Both Ronni Bennett and Ann Althouse have linked to this fascinating post at the Eide Neurolearning Blog about how blogging likely changes the brain.
Why ask this question? The primary reason can be found in one of the central tenets of modern neuroscience: "The neurons that fire together, wire together." What this basically means is that our mental activities actually cause changes in the structures of our brains--not only what we think, but how we think as well. Given such activity-directed change, it always makes sense to ask whenever large numbers of people start using their brains in new and different ways, what effects these new activities are likely to have on brain structure and function.
No one has yet hooked a blogger up to an fMRI or PET scanner in medias res, but the Drs. Eide -- a pair of physician-parents specializing in learning and learning difficulties -- do some informed speculating, based on the way blogging changes the mind. If you're a blogger curious or worried about whether this new habit will cause you to become blind or feeble-minded, you will find the Eides' post very reassuring and encouraging. You may even get a swelled head.
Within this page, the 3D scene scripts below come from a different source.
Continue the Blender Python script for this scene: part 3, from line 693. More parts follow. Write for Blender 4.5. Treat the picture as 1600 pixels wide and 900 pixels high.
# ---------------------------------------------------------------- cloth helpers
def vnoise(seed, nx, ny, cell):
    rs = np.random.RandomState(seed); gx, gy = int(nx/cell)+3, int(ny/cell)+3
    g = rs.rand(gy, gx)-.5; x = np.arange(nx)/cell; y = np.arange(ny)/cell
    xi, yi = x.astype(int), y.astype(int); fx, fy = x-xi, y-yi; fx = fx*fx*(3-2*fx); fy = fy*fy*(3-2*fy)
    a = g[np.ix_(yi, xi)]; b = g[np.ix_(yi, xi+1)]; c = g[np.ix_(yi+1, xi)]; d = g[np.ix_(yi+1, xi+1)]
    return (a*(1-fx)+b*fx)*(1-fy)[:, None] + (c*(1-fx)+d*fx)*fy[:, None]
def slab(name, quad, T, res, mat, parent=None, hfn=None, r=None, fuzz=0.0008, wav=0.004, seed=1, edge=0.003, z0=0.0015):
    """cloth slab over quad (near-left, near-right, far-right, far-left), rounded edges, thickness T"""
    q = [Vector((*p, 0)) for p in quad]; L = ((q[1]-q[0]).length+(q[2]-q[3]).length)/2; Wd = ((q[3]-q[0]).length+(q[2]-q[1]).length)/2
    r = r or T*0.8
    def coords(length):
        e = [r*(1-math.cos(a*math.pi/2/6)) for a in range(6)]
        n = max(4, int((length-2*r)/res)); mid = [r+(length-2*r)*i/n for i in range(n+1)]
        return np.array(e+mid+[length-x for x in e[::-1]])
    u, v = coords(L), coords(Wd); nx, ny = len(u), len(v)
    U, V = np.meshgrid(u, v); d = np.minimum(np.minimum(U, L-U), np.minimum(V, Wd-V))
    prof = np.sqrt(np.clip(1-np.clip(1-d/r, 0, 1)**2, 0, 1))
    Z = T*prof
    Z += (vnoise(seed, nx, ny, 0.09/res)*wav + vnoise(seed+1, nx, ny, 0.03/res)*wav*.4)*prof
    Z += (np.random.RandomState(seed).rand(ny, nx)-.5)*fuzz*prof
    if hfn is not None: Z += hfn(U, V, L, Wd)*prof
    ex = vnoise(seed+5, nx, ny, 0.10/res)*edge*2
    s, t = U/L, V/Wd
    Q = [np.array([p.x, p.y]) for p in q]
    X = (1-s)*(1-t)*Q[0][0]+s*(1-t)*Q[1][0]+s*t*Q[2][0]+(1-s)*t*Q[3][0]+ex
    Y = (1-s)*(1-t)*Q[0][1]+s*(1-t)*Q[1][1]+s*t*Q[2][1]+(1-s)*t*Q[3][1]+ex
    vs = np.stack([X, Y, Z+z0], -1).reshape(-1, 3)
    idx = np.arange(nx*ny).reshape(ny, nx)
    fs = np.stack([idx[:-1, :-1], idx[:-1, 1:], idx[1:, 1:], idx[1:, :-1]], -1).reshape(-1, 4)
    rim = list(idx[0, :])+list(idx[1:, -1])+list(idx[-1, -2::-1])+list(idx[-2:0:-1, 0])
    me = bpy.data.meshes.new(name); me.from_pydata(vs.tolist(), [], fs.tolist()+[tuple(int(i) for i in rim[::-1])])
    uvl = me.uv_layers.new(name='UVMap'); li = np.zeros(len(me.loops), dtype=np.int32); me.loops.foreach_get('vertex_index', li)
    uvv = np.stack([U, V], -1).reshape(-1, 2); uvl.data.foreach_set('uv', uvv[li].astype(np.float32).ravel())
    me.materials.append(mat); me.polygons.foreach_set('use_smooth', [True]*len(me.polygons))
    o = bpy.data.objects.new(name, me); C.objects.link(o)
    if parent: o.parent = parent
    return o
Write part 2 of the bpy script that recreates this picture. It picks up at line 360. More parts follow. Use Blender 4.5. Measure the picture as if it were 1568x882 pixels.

Ann quotes the post at length, so I won't. Go there for a good overview of it, and for the pleasure of . . . well, I don't know if blogging quite rises to an art form, but the pleasure of hearing Ann do a little war-dance of exultation, like an artist who's finally found her form. (The old Amsterdam sketchbooks she's been scanning and posting can be seen as an early sortie in search of that form.) Here's her cry of homecoming:
I feel that I came to blogging with a brain ready to do exactly this and previously severely frustrated by an inability to do this. And I am also very aware that blogging has really affected my mind, mostly in good ways. For one thing, it's gotten me past that severe frustration of not blogging. . . .I feel I can think more clearly and quickly about what matters — in a bloggish sense of what "matters" . . . . And I have a cool feeling of being able to pay rapt attention to whatever I'm thinking and writing about while still being ever distractable.
I think this explains why Ann is such a successful blogger. (I used to think it was because Glenn liked her -- true enough as far as it goes, but really just envy: after all, why did Glenn like her?) In a blog -- as on the radio, which is the medium I think it most resembles -- the movement of your mind is the whole action. And Ann's mind -- and her ability to let us watch it in motion -- is highly entertaining: powerful, playful, omnivorous and unpredictable. (Commenter Ruth Anne Adams says to her: "You emblogify blogs.") The brilliant, darting, probing way Ann's mind moves reminds me of nothing so much as a hummingbird -- one of the larger hummingbirds, I hasten to add. She's the 800-pound hummingbird of the blogosphere.
I take your meaning regarding Althouse, although picturing an eight-hundred pound hummingbird--let alone picturing her as one--borders on the scary. Such a creature would cause me to run for cover!